The Jewish Chronicle

Shoah - the musical?

July 3, 2008 23:00
1 min read

It was revealed this week that the New London Theatre is to fill the void left by the (deserved) early closure of Gone With the Wind with another new musical — a “Holocaust musical”, or so it was reported.

The show, which is due to open in November and is to be directed by Open Air Theatre Regent’s Park artistic director Tim Sheader, will be called Imagine This.

It is set in the Warsaw Ghetto in 1942 where, according to the press release, “a group of actors inspire hope and optimism within their community”. In America, an earlier version called Masada never quite made it to the stage.

You’d think that if the New London’s general manager Gareth Johnson was looking for a sure-fire hit after the disastrous Gone With the Wind, he would stay clear of anything that attempted to set the Final Solution to a snappy tune or two.

But sensing all was not quite as it appeared, Notebook rang the show’s producer Beth Trachtenberg at her Miami home to ask if she was at all worried that Imagine This — which is composed and written by a Jewish team consisting of Shuki Levy (music), Glenn Berenbeim and David Goldsmith (book and lyrics) — is being referred to in the media as a Holocaust musical.

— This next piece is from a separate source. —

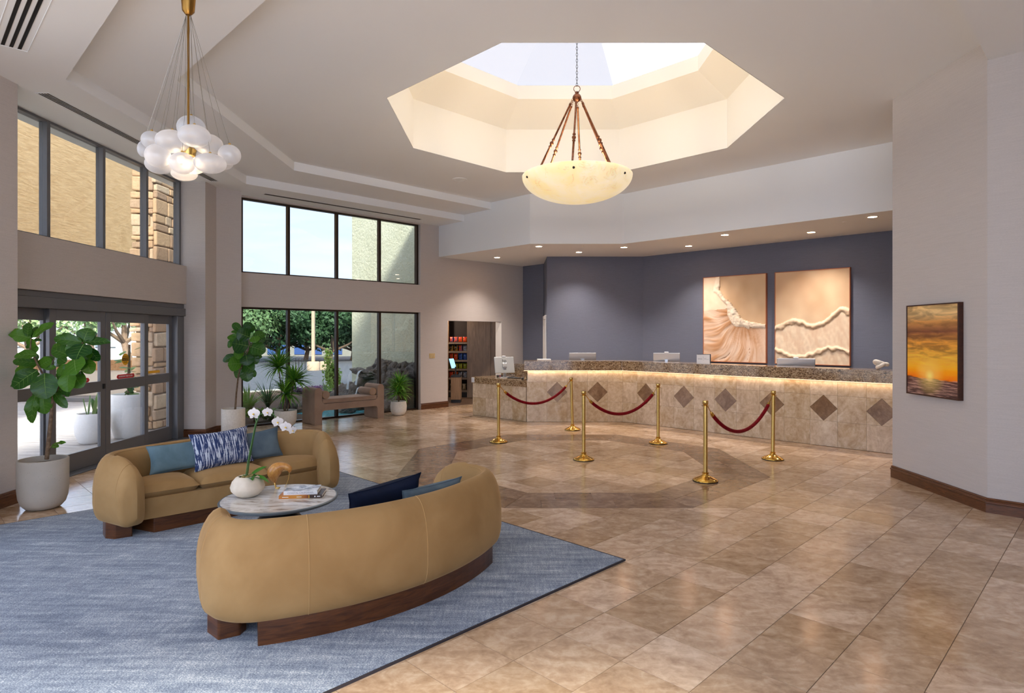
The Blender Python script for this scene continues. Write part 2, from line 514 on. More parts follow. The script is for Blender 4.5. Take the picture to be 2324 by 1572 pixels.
# the lobby goes on behind the camera: side and rear walls, clear windows added for light
o = MB().box((8.5, -2.4, 0), (8.7, 2.6, WALLH)).build('wall_far_right', M['wall']); struct(o, 'greige side wall of the lobby out of view', 'wall')
m = MB(); m.box((-5.95, -2.4, 0), (8.7, -2.2, 0.15)); m.box((-5.95, -2.4, 4.3), (8.7, -2.2, WALLH)); m.box((-5.95, -2.4, 0.15), (-5.0, -2.2, 4.3)); m.box((2.6, -2.4, 0.15), (8.7, -2.2, 4.3))
o = m.build('wall_back', M['wall']); struct(o, 'rear lobby wall around the clear window added for light', 'wall')
bM = frame(0, -2.2, -1, 0); M['clear'] = glass('clear_glass', (0.86, 0.87, 0.87, 1))
framed('fill_window_side', 'wide clear side window beside the camera, unseen and added to light the lobby', -1.6, 4.9, 0.12, 4.25, [0.0, 1.6, 3.3], -0.2, 0.05, 0.10, M['clear'], M['grey_frame'], eM)  # unseen window, put in to bring daylight from the left
framed('fill_window_rear', 'wide clear rear window, unseen and added to light the lobby', -2.6, 5.0, 0.15, 4.3, [-0.7, 1.2, 3.1], 0.03, 0.05, 0.10, M['clear'], M['grey_frame'], bM)  # unseen window, put in as daylight fill from behind the camera

# wooden baseboards with a moulded top
PROF = [(0.0, 0.0), (0.022, 0.0), (0.022, 0.092), (0.030, 0.098), (0.030, 0.108), (0.020, 0.114), (0.014, 0.124), (0.020, 0.130), (0.012, 0.140), (0.0, 0.142)]
def baseboard(name, pts, label):
    """pts run with the room on their right-hand side"""
    n = len(pts)
    P = [Vector((p[0], p[1])) for p in pts]
    offs = []
    for i in range(n):
        ds = []
        if i > 0: ds.append((P[i]-P[i-1]).normalized())
        if i < n-1: ds.append((P[i+1]-P[i]).normalized())
        ns = [Vector((d.y, -d.x)) for d in ds]
        b = sum(ns, Vector((0, 0))).normalized()
        offs.append(b / max(0.3, b.dot(ns[0])))
    G = [[(P[i].x + offs[i].x*a, P[i].y + offs[i].y*a, z) for a, z in PROF] for i in range(n)]
    o = MB().grid(G, n, len(PROF), False).build(name, M['base'])
    m = o.modifiers.new('solid', 'SOLIDIFY'); m.thickness = 0.002
    return struct(o, label, 'baseboard')
s2w = lambda s: (-8.31 + s*R2, 8.31 + s*R2)
baseboard('baseboard_right', [(4.70, 7.62), (4.70, 6.10), (8.5, 2.30)], 'dark mahogany baseboard around the pale angled pier')
baseboard('baseboard_left', [(-5.17, -2.2), (-5.17, 6.45)], 'dark mahogany baseboard behind the tall fig pot')
baseboard('baseboard_pier', [(-5.64, 10.54), (-5.24, 10.54), (-5.24, 10.93), (-4.93, 11.24)], 'mahogany baseboard around the entrance pier')
baseboard('baseboard_window', [s2w(wr), s2w(dl - 0.0)], 'mahogany baseboard between the window and the doorway')

# ------------------------------------------------------------------ floor
PITCH, S0, T0 = 0.4078, 3.166, -1.524
def clip(poly, nx, ny, d, keep):
    """part of a convex polygon with nx*x+ny*y <= d (keep=1) or >= d (keep=-1)"""
    out = []
    for i in range(len(poly)):
        a, b = poly[i], poly[(i+1) % len(poly)]
        da, db = (nx*a[0]+ny*a[1]-d)*keep, (nx*b[0]+ny*b[1]-d)*keep
        if da <= 0: out.append(a)
        if (da < 0 < db) or (db < 0 < da):
            t = da / (da - db); out.append((a[0]+(b[0]-a[0])*t, a[1]+(b[1]-a[1])*t))
    return out
def area(p): return abs(sum(p[i][0]*p[(i+1) % len(p)][1]-p[(i+1) % len(p)][0]*p[i][1] for i in range(len(p))))/2 if len(p) > 2 else 0
FC = (0.875, 8.55)
def planes(ap): return [(cos(k*pi/4), sin(k*pi/4), cos(k*pi/4)*FC[0] + sin(k*pi/4)*FC[1] + ap) for k in range(8)]
def inside(poly, ap):
    for nx, ny, d in planes(ap):
        poly = clip(poly, nx, ny, d, 1)
        if len(poly) < 3: return []
    return poly
def outside(poly, ap):
    out, cur = [], poly
    for nx, ny, d in planes(ap):
        q = clip(cur, nx, ny, d, -1)
        if area(q) > 1e-5: out.append(q)
        cur = clip(cur, nx, ny, d, 1)
        if len(cur) < 3: break
    return out
room = [(-5.72, -2.2), (8.6, -2.2), (8.6, 7.6), (4.9, 10.1), (2.6, 12.6), (0.0, 12.9), (-1.25, 14.0), (-0.95, 15.7), (-1.75, 15.0), (-5.9, 10.9)]
floor = MB().prism([(-5.9, -2.4), (8.7, -2.4), (10.6, 2.6), (10.6, 7.6), (3.2, 15.0), (0.9, 16.6), (0.3, 16.95), (-6.0, 10.72)], -0.12, -0.0025).build('floor', M['grout'])
struct(floor, 'polished beige travertine tile floor laid diagonally', 'floor')
G_ = 0.0022
tiles = []
kx = [k for k in range(-40, 40)]
for i in range(-30, 40):
    for j in range(-40, 40):
        sa, ta = S0 + i*PITCH, T0 + j*PITCH
        cx, cy = (sa+PITCH/2 + ta+PITCH/2)*R2, (sa+PITCH/2 - ta-PITCH/2)*R2
        if not (-6.2 < cx < 8.7 and -1.0 < cy < 16): continue
        if cy - cx > 16.62+0.35 or cx < -5.95: continue
        if cx + cy > 15.0 and cx > 0: continue
        sq = [(sa+G_, ta+G_), (sa+PITCH-G_, ta+G_), (sa+PITCH-G_, ta+PITCH-G_), (sa+G_, ta+PITCH-G_)]
        w = [((a+b)*R2, (a-b)*R2) for a, b in sq]
        dist = hypot(cx-FC[0], cy-FC[1])
        if dist > 2.95 or dist < 1.35: tiles.append((cx, cy, [w], True, 'tile'))
        else:
            fr = [q for q in outside(w, 2.305 + G_)]
            if fr: tiles.append((cx, cy, fr, False, 'tile'))
            q = inside(w, 1.70 - G_)
            if area(q) > 1e-5: tiles.append((cx, cy, [q], False, 'tile'))
for k in range(8):                                       # two rows of darker tiles along each side of the octagon
    for r, (a0, a1) in enumerate(((1.70, 2.0), (2.0, 2.305))):
        L = 2 * a1 * math.tan(pi/8)
        n = 4 if r == 0 else 5
        for q in range(n):
            u0, u1 = -L/2 + L*q/n + G_, -L/2 + L*(q+1)/n - G_
            P = [(a0+G_, u0), (a1-G_, u0), (a1-G_, u1), (a0+G_, u1)]
            P = clip(P, -math.tan(pi/8), 1, 0 - G_, 1); P = clip(P, -math.tan(pi/8), -1, 0 - G_, 1)
            if area(P) < 1e-4: continue
            c_, s_ = cos(k*pi/4), sin(k*pi/4)
            W = [(FC[0] + a*c_ - b*s_, FC[1] + a*s_ + b*c_) for a, b in P]
            tiles.append((sum(p[0] for p in W)/len(W), sum(p[1] for p in W)/len(W), [W], False, 'band'))
def in_view(x, y):
    if y < 2.6: return False
    px, py = 1162 + x/y*F, 760 + H/y*F
    if not (-40 < px < 2364 and py < 1600): return False
    if (x+y)*R2 < (5.65)*R2 and 3.92 < y-x < 10.34: return False         # under the rug
    if x > 4.6 and y < 7.7 and x + y > 10.7: return False                 # behind the pier
    return True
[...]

“Tremendously. Because it’s not a Holocaust musical. It’s a show about a group of people… who manage to hold on to their humanity, to find a way to laugh with each other and love each other and exist in that situation.

“It doesn’t take place within a concentration camp; the group of people you get to know during Imagine This are not hiding from the Nazis, they are, to the degree that is possible, creating a life within a ghetto.”

So, now you know — it’s not a Holocaust musical, it’s actually a ghetto musical.